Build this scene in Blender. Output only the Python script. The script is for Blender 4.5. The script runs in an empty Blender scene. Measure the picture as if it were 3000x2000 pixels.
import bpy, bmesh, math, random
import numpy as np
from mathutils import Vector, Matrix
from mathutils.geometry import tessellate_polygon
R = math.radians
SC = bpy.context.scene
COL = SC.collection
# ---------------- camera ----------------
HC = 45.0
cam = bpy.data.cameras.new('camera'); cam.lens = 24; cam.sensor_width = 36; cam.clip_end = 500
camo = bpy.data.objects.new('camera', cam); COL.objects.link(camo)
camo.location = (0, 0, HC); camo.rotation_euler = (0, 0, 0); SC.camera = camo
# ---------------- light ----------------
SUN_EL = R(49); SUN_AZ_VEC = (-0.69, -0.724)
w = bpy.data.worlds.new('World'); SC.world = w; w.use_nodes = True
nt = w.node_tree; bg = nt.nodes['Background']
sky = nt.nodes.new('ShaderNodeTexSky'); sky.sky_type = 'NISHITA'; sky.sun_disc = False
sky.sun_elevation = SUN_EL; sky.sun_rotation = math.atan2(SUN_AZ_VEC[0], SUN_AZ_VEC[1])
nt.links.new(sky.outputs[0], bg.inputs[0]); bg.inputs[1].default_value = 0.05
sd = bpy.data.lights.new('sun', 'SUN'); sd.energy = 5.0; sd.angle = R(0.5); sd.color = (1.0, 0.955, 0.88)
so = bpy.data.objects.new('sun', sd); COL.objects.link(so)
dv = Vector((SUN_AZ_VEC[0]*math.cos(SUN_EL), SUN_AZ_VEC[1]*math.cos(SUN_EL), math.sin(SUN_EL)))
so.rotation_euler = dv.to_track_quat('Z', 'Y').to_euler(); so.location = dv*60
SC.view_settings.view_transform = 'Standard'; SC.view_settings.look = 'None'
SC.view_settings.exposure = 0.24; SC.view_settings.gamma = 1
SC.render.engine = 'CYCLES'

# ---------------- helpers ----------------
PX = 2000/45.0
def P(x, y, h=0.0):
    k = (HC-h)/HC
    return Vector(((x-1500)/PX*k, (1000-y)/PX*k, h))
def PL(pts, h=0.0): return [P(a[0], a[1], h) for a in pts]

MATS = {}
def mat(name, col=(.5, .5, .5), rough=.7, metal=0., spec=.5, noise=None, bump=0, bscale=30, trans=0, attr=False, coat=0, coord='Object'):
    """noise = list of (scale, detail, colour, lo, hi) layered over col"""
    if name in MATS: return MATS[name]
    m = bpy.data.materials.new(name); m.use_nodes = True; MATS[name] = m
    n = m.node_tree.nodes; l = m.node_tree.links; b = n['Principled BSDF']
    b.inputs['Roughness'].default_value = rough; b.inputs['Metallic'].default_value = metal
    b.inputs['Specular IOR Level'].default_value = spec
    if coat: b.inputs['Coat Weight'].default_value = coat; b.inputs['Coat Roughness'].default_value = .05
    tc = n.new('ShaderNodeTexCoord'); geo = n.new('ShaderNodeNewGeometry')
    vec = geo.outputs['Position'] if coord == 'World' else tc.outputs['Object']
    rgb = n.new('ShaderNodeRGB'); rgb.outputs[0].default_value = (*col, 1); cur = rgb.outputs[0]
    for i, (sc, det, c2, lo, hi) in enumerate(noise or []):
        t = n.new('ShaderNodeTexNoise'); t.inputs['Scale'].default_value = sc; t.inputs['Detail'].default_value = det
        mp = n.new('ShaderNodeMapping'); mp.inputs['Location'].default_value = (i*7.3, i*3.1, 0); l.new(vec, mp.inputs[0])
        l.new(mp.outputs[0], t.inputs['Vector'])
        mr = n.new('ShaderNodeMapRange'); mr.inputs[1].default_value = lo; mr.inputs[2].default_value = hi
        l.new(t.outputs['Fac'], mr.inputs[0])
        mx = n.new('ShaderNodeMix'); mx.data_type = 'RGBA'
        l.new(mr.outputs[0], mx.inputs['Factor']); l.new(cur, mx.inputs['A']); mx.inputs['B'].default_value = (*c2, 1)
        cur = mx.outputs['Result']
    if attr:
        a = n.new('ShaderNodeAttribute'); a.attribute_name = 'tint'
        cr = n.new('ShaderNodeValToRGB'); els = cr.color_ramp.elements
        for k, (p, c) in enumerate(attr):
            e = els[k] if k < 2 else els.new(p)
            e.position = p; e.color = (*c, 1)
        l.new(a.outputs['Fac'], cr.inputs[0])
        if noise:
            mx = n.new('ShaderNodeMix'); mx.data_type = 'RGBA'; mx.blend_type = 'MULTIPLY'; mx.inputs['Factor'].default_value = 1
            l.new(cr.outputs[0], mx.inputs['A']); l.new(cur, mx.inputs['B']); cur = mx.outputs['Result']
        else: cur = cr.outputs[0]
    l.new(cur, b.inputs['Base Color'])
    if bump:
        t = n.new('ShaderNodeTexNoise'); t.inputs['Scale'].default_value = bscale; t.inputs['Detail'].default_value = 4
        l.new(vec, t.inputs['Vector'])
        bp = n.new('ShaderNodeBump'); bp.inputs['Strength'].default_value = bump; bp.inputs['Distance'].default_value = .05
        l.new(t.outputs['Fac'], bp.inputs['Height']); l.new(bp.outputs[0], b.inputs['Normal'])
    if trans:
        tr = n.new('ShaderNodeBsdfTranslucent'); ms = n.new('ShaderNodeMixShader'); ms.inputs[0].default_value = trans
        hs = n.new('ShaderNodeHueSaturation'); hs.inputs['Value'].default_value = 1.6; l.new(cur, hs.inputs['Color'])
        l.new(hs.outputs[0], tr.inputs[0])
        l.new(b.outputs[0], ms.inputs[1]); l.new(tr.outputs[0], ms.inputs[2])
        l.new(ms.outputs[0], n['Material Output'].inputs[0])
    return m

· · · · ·

Write out the full listing, keeping every line exactly as it is.

--- RESPONSE ---
Build this scene in Blender. Output only the Python script. The script is for Blender 4.5. The script runs in an empty Blender scene. Measure the picture as if it were 3000x2000 pixels.
import bpy, bmesh, math, random
import numpy as np
from mathutils import Vector, Matrix
from mathutils.geometry import tessellate_polygon
R = math.radians
SC = bpy.context.scene
COL = SC.collection
# ---------------- camera ----------------
HC = 45.0
cam = bpy.data.cameras.new('camera'); cam.lens = 24; cam.sensor_width = 36; cam.clip_end = 500
camo = bpy.data.objects.new('camera', cam); COL.objects.link(camo)
camo.location = (0, 0, HC); camo.rotation_euler = (0, 0, 0); SC.camera = camo
# ---------------- light ----------------
SUN_EL = R(49); SUN_AZ_VEC = (-0.69, -0.724)
w = bpy.data.worlds.new('World'); SC.world = w; w.use_nodes = True
nt = w.node_tree; bg = nt.nodes['Background']
sky = nt.nodes.new('ShaderNodeTexSky'); sky.sky_type = 'NISHITA'; sky.sun_disc = False
sky.sun_elevation = SUN_EL; sky.sun_rotation = math.atan2(SUN_AZ_VEC[0], SUN_AZ_VEC[1])
nt.links.new(sky.outputs[0], bg.inputs[0]); bg.inputs[1].default_value = 0.05
sd = bpy.data.lights.new('sun', 'SUN'); sd.energy = 5.0; sd.angle = R(0.5); sd.color = (1.0, 0.955, 0.88)
so = bpy.data.objects.new('sun', sd); COL.objects.link(so)
dv = Vector((SUN_AZ_VEC[0]*math.cos(SUN_EL), SUN_AZ_VEC[1]*math.cos(SUN_EL), math.sin(SUN_EL)))
so.rotation_euler = dv.to_track_quat('Z', 'Y').to_euler(); so.location = dv*60
SC.view_settings.view_transform = 'Standard'; SC.view_settings.look = 'None'
SC.view_settings.exposure = 0.24; SC.view_settings.gamma = 1
SC.render.engine = 'CYCLES'

# ---------------- helpers ----------------
PX = 2000/45.0
def P(x, y, h=0.0):
    k = (HC-h)/HC
    return Vector(((x-1500)/PX*k, (1000-y)/PX*k, h))
def PL(pts, h=0.0): return [P(a[0], a[1], h) for a in pts]

MATS = {}
def mat(name, col=(.5, .5, .5), rough=.7, metal=0., spec=.5, noise=None, bump=0, bscale=30, trans=0, attr=False, coat=0, coord='Object'):
    """noise = list of (scale, detail, colour, lo, hi) layered over col"""
    if name in MATS: return MATS[name]
    m = bpy.data.materials.new(name); m.use_nodes = True; MATS[name] = m
    n = m.node_tree.nodes; l = m.node_tree.links; b = n['Principled BSDF']
    b.inputs['Roughness'].default_value = rough; b.inputs['Metallic'].default_value = metal
    b.inputs['Specular IOR Level'].default_value = spec
    if coat: b.inputs['Coat Weight'].default_value = coat; b.inputs['Coat Roughness'].default_value = .05
    tc = n.new('ShaderNodeTexCoord'); geo = n.new('ShaderNodeNewGeometry')
    vec = geo.outputs['Position'] if coord == 'World' else tc.outputs['Object']
    rgb = n.new('ShaderNodeRGB'); rgb.outputs[0].default_value = (*col, 1); cur = rgb.outputs[0]
    for i, (sc, det, c2, lo, hi) in enumerate(noise or []):
        t = n.new('ShaderNodeTexNoise'); t.inputs['Scale'].default_value = sc; t.inputs['Detail'].default_value = det
        mp = n.new('ShaderNodeMapping'); mp.inputs['Location'].default_value = (i*7.3, i*3.1, 0); l.new(vec, mp.inputs[0])
        l.new(mp.outputs[0], t.inputs['Vector'])
        mr = n.new('ShaderNodeMapRange'); mr.inputs[1].default_value = lo; mr.inputs[2].default_value = hi
        l.new(t.outputs['Fac'], mr.inputs[0])
        mx = n.new('ShaderNodeMix'); mx.data_type = 'RGBA'
        l.new(mr.outputs[0], mx.inputs['Factor']); l.new(cur, mx.inputs['A']); mx.inputs['B'].default_value = (*c2, 1)
        cur = mx.outputs['Result']
    if attr:
        a = n.new('ShaderNodeAttribute'); a.attribute_name = 'tint'
        cr = n.new('ShaderNodeValToRGB'); els = cr.color_ramp.elements
        for k, (p, c) in enumerate(attr):
            e = els[k] if k < 2 else els.new(p)
            e.position = p; e.color = (*c, 1)
        l.new(a.outputs['Fac'], cr.inputs[0])
        if noise:
            mx = n.new('ShaderNodeMix'); mx.data_type = 'RGBA'; mx.blend_type = 'MULTIPLY'; mx.inputs['Factor'].default_value = 1
            l.new(cr.outputs[0], mx.inputs['A']); l.new(cur, mx.inputs['B']); cur = mx.outputs['Result']
        else: cur = cr.outputs[0]
    l.new(cur, b.inputs['Base Color'])
    if bump:
        t = n.new('ShaderNodeTexNoise'); t.inputs['Scale'].default_value = bscale; t.inputs['Detail'].default_value = 4
        l.new(vec, t.inputs['Vector'])
        bp = n.new('ShaderNodeBump'); bp.inputs['Strength'].default_value = bump; bp.inputs['Distance'].default_value = .05
        l.new(t.outputs['Fac'], bp.inputs['Height']); l.new(bp.outputs[0], b.inputs['Normal'])
    if trans:
        tr = n.new('ShaderNodeBsdfTranslucent'); ms = n.new('ShaderNodeMixShader'); ms.inputs[0].default_value = trans
        hs = n.new('ShaderNodeHueSaturation'); hs.inputs['Value'].default_value = 1.6; l.new(cur, hs.inputs['Color'])
        l.new(hs.outputs[0], tr.inputs[0])
        l.new(b.outputs[0], ms.inputs[1]); l.new(tr.outputs[0], ms.inputs[2])
        l.new(ms.outputs[0], n['Material Output'].inputs[0])
    return m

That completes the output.